Wiwin menuturkan, sebelum masuk, pengunjung dianjurkan untuk mengunduh aplikasi Islamic Art Museum di PlayStore. Hanya dengan menempatkan gawai ke barcode khusus, pengunjung sudah bisa bermain dan berfoto.
Menurut Wiwin, ikon masjid di beberapa dunia juga disediakan untuk pengambilan gambar 3D. Jika dilihat tanpa gadget, sekilas memang biasa saja. Tapi, dari aplikasi keluar bentuk bangunan dan suara azan. Suaranya pun menyesuaikan lokasi masjid.
Dari tanah air, di antaranya ada jejak perjalanan Wali Sanga, Kerajaan Mataram Islam, sampai Keraton Sumenep.
Di zona diorama, terdapat spot foto yang sebagian besar bernuansa kisah Panglima Cheng Ho. Perahu panglima dari Tiongkok itu dibuat semirip-miripnya, bahkan bisa dinaiki pengunjung.
Sementara itu, di area film 3D temanya dibuat berbeda: film dinosaurus dengan kacamata khusus. Zona itu lebih menonjolkan keseruan visual dan edukasi, sesuatu yang umumnya ditunggu anak-anak.
Wiwin menjelaskan, pada hari-hari biasa, pengunjung museum sekitar 50–100 orang dengan tarif Rp 15 ribu. Paling banyak pelajar. Jumat–Minggu tarifnya Rp 20 ribu.

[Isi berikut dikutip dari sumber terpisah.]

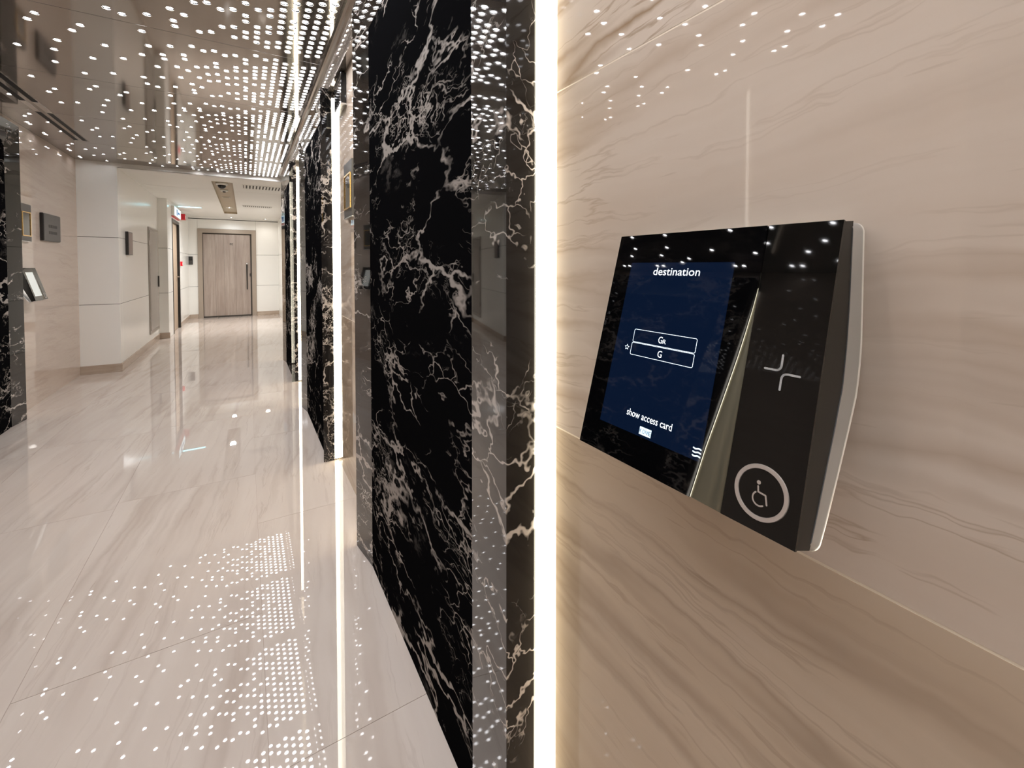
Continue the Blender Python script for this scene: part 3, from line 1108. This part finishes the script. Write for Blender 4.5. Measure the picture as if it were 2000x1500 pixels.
box('red_stripe', (XD + 0.0003, XD + 0.030, 10.0, 10.92, 2.150, 2.160), M['red'], ex)
cl = box('ceiling_light_line', (-1.10, -0.74, 10.60, 10.64, ZW - 0.006, ZW - 0.0003), M['cyan'])
tag(cl, 'thin cyan light line on the white ceiling near the exit sign', 'light')

# red alarm sounder and call point
al = empty('alarm_sounder', (XD, 11.25, 2.255), 'square red alarm sounder high on the wall near the exit sign', 'alarm')
box('housing', (XD + 0.0003, XD + 0.085, 11.20, 11.36, 2.195, 2.315), M['red'], al, 0.006)
cyl('grille', (XD + 0.085, 11.28, 2.255), 0.034, 0.030, 'x', 0.006, plain('white lens', srgb(240, 230, 226), 0.3), al, 16)
cp = empty('call_point', (XD, 11.2, 1.29), 'small red fire call point low on the wall beyond the side door', 'alarm')
box('housing', (XD + 0.0003, XD + 0.035, 11.13, 11.22, 1.245, 1.335), M['red'], cp, 0.004)
box('window', (XD + 0.035, XD + 0.037, 11.15, 11.20, 1.265, 1.315), M['white_plastic'], cp)

# ------------------------------------------------------------------ end door
d9 = empty('door_9', (-0.37, YE, 0), 'grey oak entrance door with tall pull handle at the corridor end', 'door', kind='structure')
boxes('door_frame', [(-0.965, -0.872, YE - 0.022, YE + 0.05, 0, 2.132), (0.132, 0.225, YE - 0.022, YE + 0.05, 0, 2.132),
                     (-0.872, 0.132, YE - 0.022, YE + 0.05, 2.036, 2.132)], M['frame'], d9)
boxes('stop', [(-0.872, -0.866, YE, YE + 0.05, 0, 2.036), (0.106, 0.132, YE + 0.0, YE + 0.05, 0, 2.036), (-0.866, 0.106, YE, YE + 0.05, 2.012, 2.036)], M['gap'], d9)
xs = [-0.864, -0.622, -0.44, -0.20, 0.104]
for i in range(4):
    box('door_plank', (xs[i] + 0.001, xs[i + 1] - 0.001, YE + 0.012, YE + 0.048, 0.034, 2.010), M['wood'], d9, 0.0008)
box('threshold', (-0.872, 0.132, YE - 0.004, YE + 0.05, 0.0005, 0.034), M['gap'], d9)
hd = cyl('pull_handle', (0.026, YE - 0.045, 0.66), 0.011, 0.016, 'z', 0.62, M['dark'], d9, 14, label='dark tapering pull handle')
boxes('handle_mount', [(0.018, 0.034, YE - 0.045, YE + 0.012, 0.72, 0.74), (0.018, 0.034, YE - 0.045, YE + 0.012, 1.22, 1.24)], M['chrome'], hd)
lathe('handle_knob', (0.026, YE - 0.045, 1.275), [(0.004, 0), (0.02, 0.006), (0.026, 0.022), (0.02, 0.04), (0.004, 0.046)], 'z', M['chrome'], hd, 16)
boxes('lock', [(0.085, 0.1, YE + 0.004, YE + 0.012, 0.98, 1.06)], M['dark'], d9)
# door number: two small dark digits too blurred to read
boxes('door_number', [(-0.325, -0.317, YE + 0.008, YE + 0.012, 1.755, 1.800), (-0.325, -0.297, YE + 0.008, YE + 0.012, 1.794, 1.800), (-0.305, -0.297, YE + 0.008, YE + 0.012, 1.755, 1.800),
                      (-0.284, -0.256, YE + 0.008, YE + 0.012, 1.755, 1.761), (-0.284, -0.276, YE + 0.008, YE + 0.012, 1.755, 1.800), (-0.284, -0.256, YE + 0.008, YE + 0.012, 1.794, 1.800)], M['dark'], d9)
# access reader
ar = empty('access_reader', (-1.105, YE, 1.37), 'black access keypad on the white wall left of the end door', 'keypad')
box('housing', (-1.152, -1.062, YE - 0.025, YE - 0.0003, 1.276, 1.468), M['dark'], ar, 0.004)
box('screen', (-1.140, -1.074, YE - 0.027, YE - 0.025, 1.385, 1.455), M['screen_off'], ar)
for r in range(3):
    for c in range(3):
        box('key', (-1.138 + c * 0.023, -1.121 + c * 0.023, YE - 0.028, YE - 0.025, 1.292 + r * 0.028, 1.312 + r * 0.028), plain('grey key', srgb(96, 92, 88), 0.4) if (r, c) == (0, 0) else bpy.data.materials['grey key'], ar)

# ------------------------------------------------------------------ white ceiling of the end corridor
cw = empty('ceiling_corridor', (-0.4, 9.8, ZW), 'white plaster ceiling of the end corridor with a recessed joint', 'ceiling', kind='structure')
TX0, TX1, TY0, TY1 = -0.386, -0.140, 7.21, 11.5
box('ceiling_board', (XC - 0.004, XF + 0.1, YJ - 0.001, YJ + 0.02, ZW, ZC + 0.05), M['white_ceiling'], cw)
for y0, y1 in ((YJ + 0.0005, TY0), ):
    box('ceiling_board', (XL - 0.1, XF + 0.1, y0, y1, ZW, ZW + 0.03), M['white_ceiling'], cw)
for x0, x1 in ((XL - 0.1, TX0), (TX1, XF + 0.1)):
    box('ceiling_board', (x0, x1, TY0, 8.005, ZW, ZW + 0.03), M['white_ceiling'], cw)
    box('ceiling_board', (x0, x1, 8.015, TY1, ZW, ZW + 0.03), M['white_ceiling'], cw)
box('ceiling_board', (XL - 0.1, XF + 0.1, TY1, YE + 0.04, ZW, ZW + 0.03), M['white_ceiling'], cw)
box('ceiling_void', (XL - 0.1, XF + 0.1, YJ, YE + 0.1, ZW + 0.075, ZW + 0.1), M['gap'], cw)
# recessed service trough
tr = cw
boxes('trough_sides', [(TX0, TX0 + 0.004, TY0, TY1, ZW - 0.001, ZW + 0.045), (TX1 - 0.004, TX1, TY0, TY1, ZW - 0.001, ZW + 0.045),
                (TX0, TX1, TY0, TY0 + 0.004, ZW - 0.001, ZW + 0.045), (TX0, TX1, TY1 - 0.004, TY1, ZW - 0.001, ZW + 0.045)], M['trough'], tr)
box('trough_bed', (TX0 + 0.004, TX1 - 0.004, TY0 + 0.004, TY1 - 0.004, ZW + 0.030, ZW + 0.045), M['trough'], tr)
zb = ZW + 0.030
cm = empty('dome_camera', (-0.275, 7.48, zb), 'white dome security camera with black lens at the near end of the trough', 'camera')
lathe('base', (-0.275, 7.48, zb - 0.0003), [(0.01, 0), (0.075, 0), (0.075, -0.022), (0.06, -0.035), (0.01, -0.036)], 'z', M['white_plastic'], cm)
lathe('dome', (-0.275, 7.48, zb - 0.035), [(0.052, 0), (0.050, -0.016), (0.042, -0.032), (0.026, -0.045), (0.006, -0.050)], 'z', M['screen_off'], cm)
sm = empty('smoke_detector', (-0.270, 8.15, zb), 'round white smoke detector just behind the dome camera', 'detector')
lathe('body', (-0.27, 8.15, zb - 0.0003), [(0.01, 0), (0.055, 0), (0.055, -0.014), (0.04, -0.026), (0.01, -0.027)], 'z', M['white_plastic'], sm)
lathe('sensor', (-0.27, 8.15, zb - 0.0275), [(0.005, 0), (0.022, 0), (0.018, -0.012), (0.004, -0.013)], 'z', M['gap'], sm, 16)
sp = empty('speaker_grille', (-0.27, 9.0, zb), 'flat round ceiling speaker midway along the trough', 'speaker')
lathe('rim', (-0.27, 9.0, zb - 0.0003), [(0.01, 0), (0.06, 0), (0.06, -0.006), (0.052, -0.008), (0.01, -0.008)], 'z', M['white_plastic'], sp)
lathe('grille', (-0.27, 9.0, zb - 0.0085), [(0.005, 0), (0.048, 0), (0.046, -0.003), (0.005, -0.004)], 'z', M['trough'], sp)


def downlight(x, y, z, label, mat, color, energy):
    e = empty('downlight', (x, y, z), label, 'light', 'corridor downlights')
    lathe('bezel', (x, y, z - 0.0003), [(0.046, 0.0), (0.060, 0.0), (0.060, -0.006), (0.050, -0.009), (0.046, -0.006)], 'z', M['white_plastic'], e)
    lathe('lens', (x, y, z - 0.0005), [(0.008, 0.0), (0.045, 0.0), (0.043, -0.004), (0.008, -0.006)], 'z', mat, e)
    spot('lamp', (x, y, z - 0.02), energy, color, 165, 1.0, 0.05, e)


downlight(-0.268, 10.55, zb, 'bright downlight at the far end of the beige trough', M['down'], (0.97, 0.99, 1.0), 215)
downlight(-0.276, 12.36, ZW, 'cool downlight in the white ceiling above the end door', M['down_cool'], (0.90, 0.96, 1.0), 12)
downlight(0.43, 12.36, ZW, 'warm small downlight in the white ceiling right of the end door', M['down'], (1.0, 0.96, 0.90), 9)


def vent(x0, x1, y0, y1, label, nsl, split=None):
    e = empty('ceiling_vent', ((x0 + x1) / 2, (y0 + y1) / 2, ZW), label, 'air vent', 'ceiling vents')
    boxes('frame', [(x0, x1, y0, y0 + 0.015, ZW - 0.006, ZW - 0.0003), (x0, x1, y1 - 0.015, y1, ZW - 0.006, ZW - 0.0003),
                    (x0, x0 + 0.015, y0 + 0.015, y1 - 0.015, ZW - 0.006, ZW - 0.0003), (x1 - 0.015, x1, y0 + 0.015, y1 - 0.015, ZW - 0.006, ZW - 0.0003)], M['white_plastic'], e)
    box('backing', (x0 + 0.015, x1 - 0.015, y0 + 0.015, y1 - 0.015, ZW - 0.002, ZW - 0.0003), M['gap'], e)
    st = (x1 - x0 - 0.03) / nsl
    for i in range(nsl):
        xa = x0 + 0.015 + st * i
        box('slat', (xa + st * 0.2, xa + st * 0.75, y0 + 0.016, y1 - 0.016, ZW - 0.009, ZW - 0.0025), M['white_plastic'], e)


vent(-0.03, 0.50, 7.28, 7.62, 'wide slatted air vent in the white ceiling nearest the bronze ceiling', 12)
vent(-0.04, 0.46, 9.75, 9.98, 'smaller slatted air vent farther along the white ceiling', 14)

Hariyono, salah seorang pengunjung yang ditemui Jawa Pos, mengungkapkan, perpaduan koleksi museum dengan teknologi AR membuat anak-anak tak hanya mendapatkan literasi sejarah Islam. Tapi juga permainan visual secara 3D.
”Sehingga bisa terjalin interaktif yang menarik. Apalagi, dalam aplikasi juga disediakan guide secara virtual,” katanya.